### PROBLEM REQUIREMENTS
Retype the opening lines of the listing below, ending with the line that contains "S.camera = co", and leave out any pictures.

### DATA EXTRACT
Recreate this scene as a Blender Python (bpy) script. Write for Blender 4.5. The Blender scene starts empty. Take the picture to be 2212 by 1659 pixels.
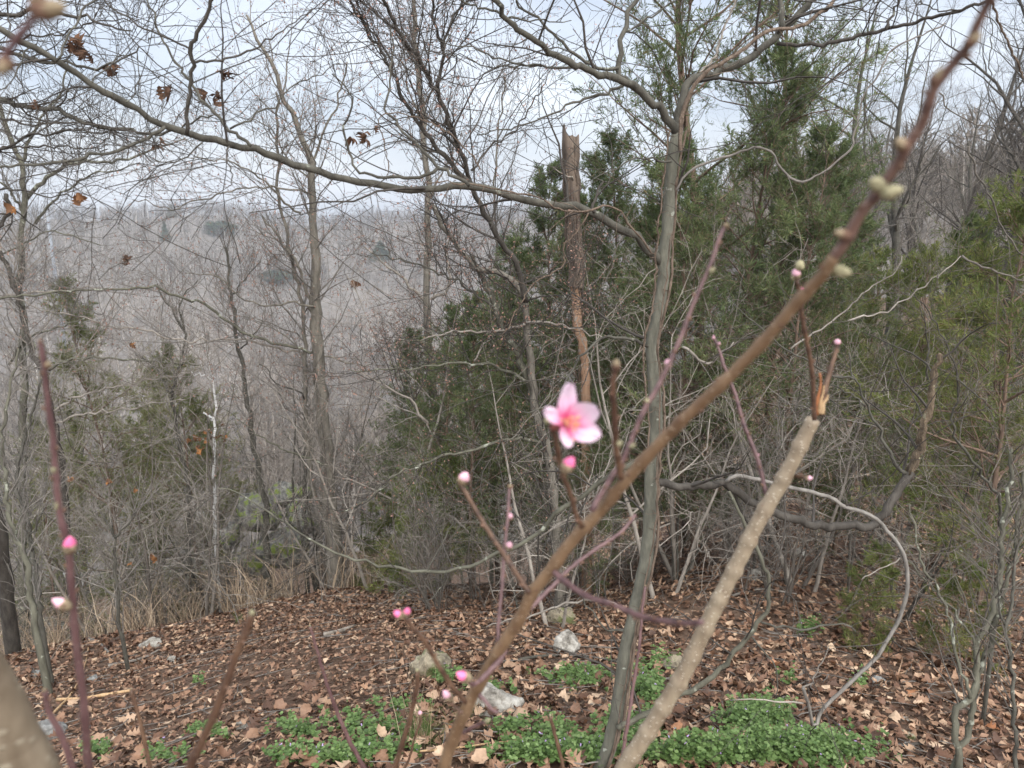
import bpy, math, random
import numpy as np

rng = np.random.default_rng(11)
random.seed(5)
S = bpy.context.scene
COL = S.collection

# ------------------------------------------------------------------ camera
F = 1640.0                      # focal length in units of a 2212 px wide picture
PITCH = math.radians(13.0)      # the camera looks down into the valley
CP, SP = math.cos(PITCH), math.sin(PITCH)
cam = bpy.data.cameras.new('camera')
cam.sensor_width = 36.0
cam.lens = 18.0 / (1106.0 / F)
cam.clip_start = 0.02
cam.clip_end = 3000
cam.dof.use_dof = True
cam.dof.focus_distance = 3.6
cam.dof.aperture_fstop = cam.lens / 4.6
co = bpy.data.objects.new('camera', cam)
co.rotation_euler = (math.pi / 2 - PITCH, 0, 0)
COL.objects.link(co)
S.camera = co

# ------------------------------------------------------------------ sky (overcast) and soft sun
SUN_EL, SUN_ROT = math.radians(48), math.radians(160)
W = bpy.data.worlds.new('World')
S.world = W
W.use_nodes = True
nt = W.node_tree
bg = nt.nodes['Background']
sky = nt.nodes.new('ShaderNodeTexSky')
sky.sky_type = 'NISHITA'
sky.sun_disc = False
sky.sun_elevation = SUN_EL
sky.sun_rotation = SUN_ROT
sky.air_density = 1.2
sky.dust_density = 3.0
tc = nt.nodes.new('ShaderNodeTexCoord')
mp = nt.nodes.new('ShaderNodeMapping')
mp.inputs['Scale'].default_value = (1.5, 1.5, 5.0)
nz = nt.nodes.new('ShaderNodeTexNoise')
nz.inputs['Scale'].default_value = 2.2
nz.inputs['Detail'].default_value = 6
nz.inputs['Roughness'].default_value = 0.5
rp = nt.nodes.new('ShaderNodeValToRGB')
rp.color_ramp.elements[0].position = 0.32
rp.color_ramp.elements[0].color = (1.46, 1.64, 1.98, 1)
rp.color_ramp.elements[1].position = 0.72
rp.color_ramp.elements[1].color = (2.4, 2.52, 2.74, 1)
mx = nt.nodes.new('ShaderNodeMix')
mx.data_type = 'RGBA'
mx.inputs['Factor'].default_value = 0.9
nt.links.new(tc.outputs['Generated'], mp.inputs['Vector'])
nt.links.new(mp.outputs['Vector'], nz.inputs['Vector'])
nt.links.new(nz.outputs['Fac'], rp.inputs['Fac'])
nt.links.new(sky.outputs['Color'], mx.inputs[6])
nt.links.new(rp.outputs['Color'], mx.inputs[7])
nt.links.new(mx.outputs[2], bg.inputs['Color'])
bg.inputs['Strength'].default_value = 0.1
sun = bpy.data.lights.new('sun', 'SUN')
sun.energy = 1.5
sun.angle = math.radians(85)
sun.color = (1.0, 0.98, 0.95)
so = bpy.data.objects.new('sun', sun)
so.rotation_euler = (math.pi / 2 - SUN_EL, 0, math.radians(20))
COL.objects.link(so)
S.view_settings.view_transform = 'Standard'
S.view_settings.look = 'None'
S.view_settings.exposure = 2.05
S.view_settings.gamma = 1.0
S.view_settings.use_curve_mapping = False
S.render.engine = 'CYCLES'
S.cycles.use_denoising = True
S.cycles.max_bounces = 5
S.cycles.diffuse_bounces = 3
S.cycles.glossy_bounces = 1
S.cycles.transmission_bounces = 2
S.cycles.volume_bounces = 1
S.cycles.use_adaptive_sampling = True
S.cycles.adaptive_threshold = 0.02

# ------------------------------------------------------------------ terrain
def sstep(a, b, x):
    t = np.clip((x - a) / (b - a), 0, 1)
    return t * t * (3 - 2 * t)

LR = np.array([0, 2.6, 5.0, 8.5, 10, 14, 25, 60, 120, 200, 250, 300, 360, 400, 460, 720])
LZ = np.array([-1.62, -2.17, -3.08, -4.50, -5.3, -8.2, -13.5, -26, -38, -41, -38, -24, -9, -5.5, -12, -20])
RR = np.array([0, 2.6, 5.0, 8.0, 14, 25, 40, 70, 110, 200, 400, 720])
RZ = np.array([-1.62, -2.17, -3.0, -3.75, -4.9, -5.2, -4.6, -2.2, -.5, 0, -2, -10])

def terrain(x, y):
    x = np.asarray(x, float); y = np.asarray(y, float)
    r = np.hypot(x, y)
    a = np.degrees(np.arctan2(x, np.maximum(y, 1e-6)))
    w = sstep(2, 19, a)
    z = np.interp(r, LR, LZ) * (1 - w) + np.interp(r, RR, RZ) * w
    k = np.clip(r / 8, 0, 1)
    z = z + 0.05 * k * (np.sin(x * 1.7 + y * .6) + np.sin(y * 2.3 - x * .8 + 1))
    far = np.clip((r - 60) / 200, 0, 1)
    z = z + far * 2.2 * (np.sin(a * .22 + .7) + .6 * np.sin(a * .53))
    return z

def ray(x, y):
    cx, cy = (x - 1106) / F, (829.5 - y) / F
    return np.array([cx, CP + cy * SP, -SP + cy * CP])

def at(x, y, Y):
    """The point seen at picture position (x, y) whose distance in front of the camera is Y metres."""
    r = ray(x, y)
    return r * (Y / r[1])

def hit(x, y):
    """Where the line of sight through (x, y) meets the ground."""
    r = ray(x, y)
    t = np.linspace(0.5, 90, 9000)
    z = terrain(r[0] * t, r[1] * t)
    i = np.argmax(r[2] * t <= z)
    return np.array([r[0] * t[i], r[1] * t[i], z[i]])

def gz(x, y):
    return float(terrain(x, y))

# ------------------------------------------------------------------ materials
def mat(name):
    m = bpy.data.materials.new(name)
    m.use_nodes = True
    return m, m.node_tree, m.node_tree.nodes['Principled BSDF']

def ramp(nt, stops):
    r = nt.nodes.new('ShaderNodeValToRGB')
    e = r.color_ramp.elements
    while len(e) < len(stops):
        e.new(0.5)
    for k, (p, c) in enumerate(stops):
        e[k].position = p
        e[k].color = (*c, 1)
    return r

def noise(nt, scale, detail=4, rough=.6, mapping=None, coord='Object'):
    t = nt.nodes.new('ShaderNodeTexCoord')
    n = nt.nodes.new('ShaderNodeTexNoise')
    n.inputs['Scale'].default_value = scale
    n.inputs['Detail'].default_value = detail
    n.inputs['Roughness'].default_value = rough
    if mapping:
        m = nt.nodes.new('ShaderNodeMapping')
        m.inputs['Scale'].default_value = mapping
        nt.links.new(t.outputs[coord], m.inputs['Vector'])
        nt.links.new(m.outputs['Vector'], n.inputs['Vector'])
    else:
        nt.links.new(t.outputs[coord], n.inputs['Vector'])
    return n

def bark(name, dark, light, lichen=None, lich_at=.62, scale=18, stretch=(1, 1, .25), bump=.5, rough=.85):
    m, nt, b = mat(name)
    n = noise(nt, scale, 5, .65, stretch)
    r = ramp(nt, [(.3, dark), (.7, light)])
    nt.links.new(n.outputs['Fac'], r.inputs['Fac'])
    out = r.outputs['Color']
    if lichen:
        n2 = noise(nt, scale * .9, 3, .6)
        r2 = ramp(nt, [(lich_at, (0, 0, 0)), (lich_at + .06, (1, 1, 1))])
        nt.links.new(n2.outputs['Fac'], r2.inputs['Fac'])
        x = nt.nodes.new('ShaderNodeMix'); x.data_type = 'RGBA'
        nt.links.new(r2.outputs['Color'], x.inputs['Factor'])
        nt.links.new(out, x.inputs[6])
        x.inputs[7].default_value = (*lichen, 1)
        out = x.outputs[2]
    nt.links.new(out, b.inputs['Base Color'])
    b.inputs['Roughness'].default_value = rough
    b.inputs['Specular IOR Level'].default_value = .25
    bp = nt.nodes.new('ShaderNodeBump')
    bp.inputs['Strength'].default_value = bump
    bp.inputs['Distance'].default_value = .02
    nt.links.new(n.outputs['Fac'], bp.inputs['Height'])
    nt.links.new(bp.outputs['Normal'], b.inputs['Normal'])
    return m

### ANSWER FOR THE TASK
Recreate this scene as a Blender Python (bpy) script. Write for Blender 4.5. The Blender scene starts empty. Take the picture to be 2212 by 1659 pixels.
import bpy, math, random
import numpy as np

rng = np.random.default_rng(11)
random.seed(5)
S = bpy.context.scene
COL = S.collection

# ------------------------------------------------------------------ camera
F = 1640.0                      # focal length in units of a 2212 px wide picture
PITCH = math.radians(13.0)      # the camera looks down into the valley
CP, SP = math.cos(PITCH), math.sin(PITCH)
cam = bpy.data.cameras.new('camera')
cam.sensor_width = 36.0
cam.lens = 18.0 / (1106.0 / F)
cam.clip_start = 0.02
cam.clip_end = 3000
cam.dof.use_dof = True
cam.dof.focus_distance = 3.6
cam.dof.aperture_fstop = cam.lens / 4.6
co = bpy.data.objects.new('camera', cam)
co.rotation_euler = (math.pi / 2 - PITCH, 0, 0)
COL.objects.link(co)
S.camera = co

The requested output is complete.